Alzi la mano chi conosceva Atreju prima di giovedì 14 dicembre, primo giorno della kermesse dei giovani di Fratelli d’Italia che ha tenuto banco per tutta la scorsa settimana. Eppure si svolge dal 1998, sempre a Roma, di solito a settembre, organizzata per iniziativa di Alleanza Nazionale (tra cui la stessa premier Giorgia Meloni, allora dirigente romana di Azione Giovani), il partito precursore di Fratelli d’Italia. Quanto al nome, non si tratta di un Comune della Barbagia, ma del personaggio di un celebre romanzo dello scrittore tedesco Michael Ende, “la storia infinita”, da cui è stato tratto nel 1984 l’ancor più celebre film, ben noto a tutti i boomers del mondo (il primo ministro britannico Rishi Sunak, quello che ha già iniziato a deportare i migranti su delle chiatte galleggianti in mezzo alla Manica, come si faceva con le prigioni vittoriane, si è pure commosso ricordando il film).
Nell’intenzione degli organizzatori il nome vuole richiamare la sua volontà di lottare contro il Nulla che avanza, inteso dal punto di vista filosofico e culturale, «contro un nemico che logora la fantasia della gioventù, ne consuma le energie, la spoglia di valori e ideali, sino ad appiattirne le esistenze». Personalmente preferivo il cane volante Falkor: forse sarebbe stato più appropriato con la sua idea di libertà ma la cosa è ininfluente. Fatto sta che da allora la destra ha utilizzato la kermesse come punto di incontro (e talvolta anche di scontro) con gli altri mondi politici.

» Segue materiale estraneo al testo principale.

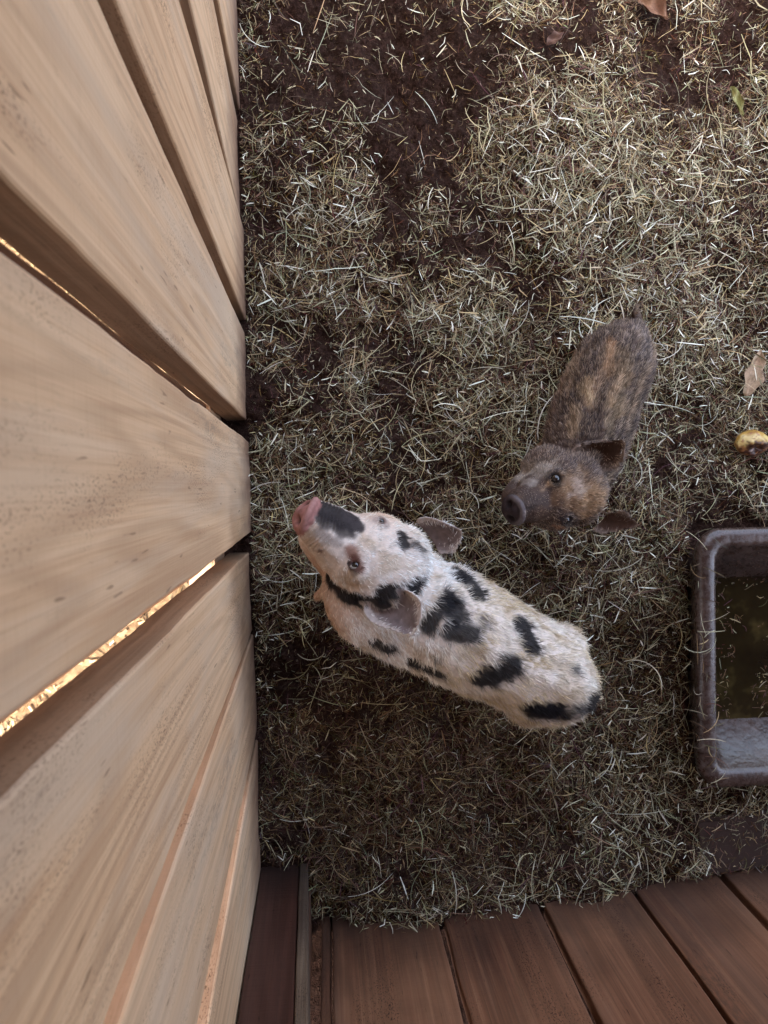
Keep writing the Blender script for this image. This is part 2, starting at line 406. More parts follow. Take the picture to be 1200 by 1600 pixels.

Quest’anno c’è stato il salto di qualità, non c’è dubbio. Atreju ha rappresentato quel che Pontida è stata per Bossi, o la Leopolda per Renzi fatte le debite differenze: la celebrazione politica del suo leader e il tentativo di trasformare socialmente e soprattutto culturalmente il pieno di voti di Fratelli d’Italia, alla ricerca di un’egemonia anche sul piano delle idee e degli uomini che le portano avanti. Nell’epoca del “post” (in senso temporale ma anche digitale, visto che oggi se non posti non sei nessuno) Atreju rappresenta il substrato della nuova destra meloniana, il suo tentativo di lasciarsi alle spalle il suo armamentario post-fascista e rivestire il suo sovranismo populista di idee nuove attraverso l’esperienza degli incontri, dei dibattiti, degli eventi che si sono svolti sotto le mura di Castel Sant’Angelo, la possente fortezza vaticana che ha fatto da scenario alla kermesse, tra i cartonati-totem di Gabriele D’Annunzio e Norma Cossetto, uccisa barbaramente dai partigiani istriani alla toponomastica dedicata ai numi tutelari di Guareschi e Prezzolini, insieme con i pannelli che ripercorrono le missioni internazionali della premier. In effetti da castel Sant’Angelo Palazzo Venezia non si vede proprio.
Atreju è diventata una passerella di destra (e perfino di sinistra) in cui l’importante è esserci, soprattutto per i politici. Se la celebrazione della premier – acclamatissima – è senza dubbio riuscita, il collante culturale dei valori e degli ideali lo è stato un po’ meno, perché la confusione sotto il cielo di Roma è stata grande. A partire dalla star Elon Musk, che si è presentato con uno dei suoi 11 pupi avuti con i “sistemi” più vari, tra cui la gestazione per altri, sinonimo gentile per dire utero in affitto, che Fratelli d’Itaia vorrebbe (giustamente) trasformare in reato internazionale. Si è detto di tutto e il suo contrario, dagli immigrati alla politica europea, dal patriarcato al sovranismo, celebrando personaggi e scagliando invettiva su altri anti-personaggi. Nella consapevolezza che il potere riesce a digerire di tutto e a trasformare qualunque idea, soprattutto quando è vincente nei sondaggi, come lo è in questa fase politica Fratelli d’Italia.